■ **Required task**
Select the lines that hold the word "wide" and copy each one.

■ **Given material**
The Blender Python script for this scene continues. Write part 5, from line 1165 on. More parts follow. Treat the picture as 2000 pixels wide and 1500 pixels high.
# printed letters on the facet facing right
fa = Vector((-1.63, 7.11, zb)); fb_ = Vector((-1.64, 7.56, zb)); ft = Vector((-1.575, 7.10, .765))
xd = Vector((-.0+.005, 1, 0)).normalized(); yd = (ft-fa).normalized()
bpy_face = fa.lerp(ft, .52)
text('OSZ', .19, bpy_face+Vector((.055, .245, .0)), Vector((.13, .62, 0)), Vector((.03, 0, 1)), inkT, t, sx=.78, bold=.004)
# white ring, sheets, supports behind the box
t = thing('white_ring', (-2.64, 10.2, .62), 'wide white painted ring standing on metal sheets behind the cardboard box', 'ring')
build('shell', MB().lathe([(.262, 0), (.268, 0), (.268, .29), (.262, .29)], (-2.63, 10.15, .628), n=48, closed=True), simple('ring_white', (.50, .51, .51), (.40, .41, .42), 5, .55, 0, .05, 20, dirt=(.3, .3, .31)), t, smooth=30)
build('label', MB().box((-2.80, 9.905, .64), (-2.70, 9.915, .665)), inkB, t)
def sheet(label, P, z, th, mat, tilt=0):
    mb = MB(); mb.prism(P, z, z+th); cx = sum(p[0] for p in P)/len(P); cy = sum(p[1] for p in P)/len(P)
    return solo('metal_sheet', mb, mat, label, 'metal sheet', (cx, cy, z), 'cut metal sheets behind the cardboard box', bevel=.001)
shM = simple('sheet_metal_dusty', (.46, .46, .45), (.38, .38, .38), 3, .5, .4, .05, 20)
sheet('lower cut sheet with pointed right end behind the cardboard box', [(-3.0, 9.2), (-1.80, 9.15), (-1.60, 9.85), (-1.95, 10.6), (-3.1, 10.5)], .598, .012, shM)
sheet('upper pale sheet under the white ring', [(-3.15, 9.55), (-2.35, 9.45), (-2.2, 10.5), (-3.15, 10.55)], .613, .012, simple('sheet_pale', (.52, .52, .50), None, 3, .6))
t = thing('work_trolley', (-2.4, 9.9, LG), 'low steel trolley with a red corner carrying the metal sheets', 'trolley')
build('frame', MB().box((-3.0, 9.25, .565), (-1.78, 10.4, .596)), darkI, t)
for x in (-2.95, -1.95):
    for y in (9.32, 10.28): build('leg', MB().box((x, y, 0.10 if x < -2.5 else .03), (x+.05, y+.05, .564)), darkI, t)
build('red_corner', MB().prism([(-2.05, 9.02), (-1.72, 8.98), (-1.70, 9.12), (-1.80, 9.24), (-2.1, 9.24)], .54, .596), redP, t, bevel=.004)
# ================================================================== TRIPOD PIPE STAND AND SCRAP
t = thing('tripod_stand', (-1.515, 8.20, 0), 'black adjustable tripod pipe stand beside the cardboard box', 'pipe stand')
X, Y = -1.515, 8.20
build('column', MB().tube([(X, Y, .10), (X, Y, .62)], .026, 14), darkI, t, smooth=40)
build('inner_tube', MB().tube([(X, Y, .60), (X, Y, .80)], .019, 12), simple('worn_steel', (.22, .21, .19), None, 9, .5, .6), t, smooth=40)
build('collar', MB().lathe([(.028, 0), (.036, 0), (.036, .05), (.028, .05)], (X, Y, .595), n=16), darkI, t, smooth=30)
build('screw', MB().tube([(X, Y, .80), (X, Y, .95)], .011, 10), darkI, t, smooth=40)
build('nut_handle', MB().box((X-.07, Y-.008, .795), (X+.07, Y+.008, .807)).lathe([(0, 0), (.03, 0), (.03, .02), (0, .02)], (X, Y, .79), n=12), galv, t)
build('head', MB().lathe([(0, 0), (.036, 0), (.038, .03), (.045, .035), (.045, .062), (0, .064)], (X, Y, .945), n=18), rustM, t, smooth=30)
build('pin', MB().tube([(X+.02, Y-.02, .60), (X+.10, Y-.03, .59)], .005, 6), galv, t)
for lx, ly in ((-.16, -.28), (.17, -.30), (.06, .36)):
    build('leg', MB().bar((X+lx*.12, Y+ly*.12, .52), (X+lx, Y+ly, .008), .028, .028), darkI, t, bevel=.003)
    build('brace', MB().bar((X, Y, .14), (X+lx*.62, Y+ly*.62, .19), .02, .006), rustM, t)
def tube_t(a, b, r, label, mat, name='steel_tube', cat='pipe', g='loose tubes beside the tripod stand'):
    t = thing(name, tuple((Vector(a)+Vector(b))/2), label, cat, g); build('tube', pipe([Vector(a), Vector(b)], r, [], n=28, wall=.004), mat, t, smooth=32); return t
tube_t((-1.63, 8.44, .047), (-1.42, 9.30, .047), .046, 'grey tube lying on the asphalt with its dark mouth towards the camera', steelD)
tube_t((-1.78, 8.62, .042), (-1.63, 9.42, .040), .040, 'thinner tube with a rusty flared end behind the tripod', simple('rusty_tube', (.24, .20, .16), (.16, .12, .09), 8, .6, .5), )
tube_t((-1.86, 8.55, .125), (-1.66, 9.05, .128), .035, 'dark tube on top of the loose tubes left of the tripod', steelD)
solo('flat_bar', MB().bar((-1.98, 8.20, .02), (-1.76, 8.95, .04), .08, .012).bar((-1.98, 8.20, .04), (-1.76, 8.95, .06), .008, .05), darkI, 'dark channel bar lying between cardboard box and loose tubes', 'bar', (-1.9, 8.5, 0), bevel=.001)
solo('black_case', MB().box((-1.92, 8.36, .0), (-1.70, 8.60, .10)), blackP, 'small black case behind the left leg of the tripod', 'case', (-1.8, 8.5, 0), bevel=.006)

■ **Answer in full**
The Blender Python script for this scene continues. Write part 5, from line 1165 on. More parts follow. Treat the picture as 2000 pixels wide and 1500 pixels high.
t = thing('white_ring', (-2.64, 10.2, .62), 'wide white painted ring standing on metal sheets behind the cardboard box', 'ring')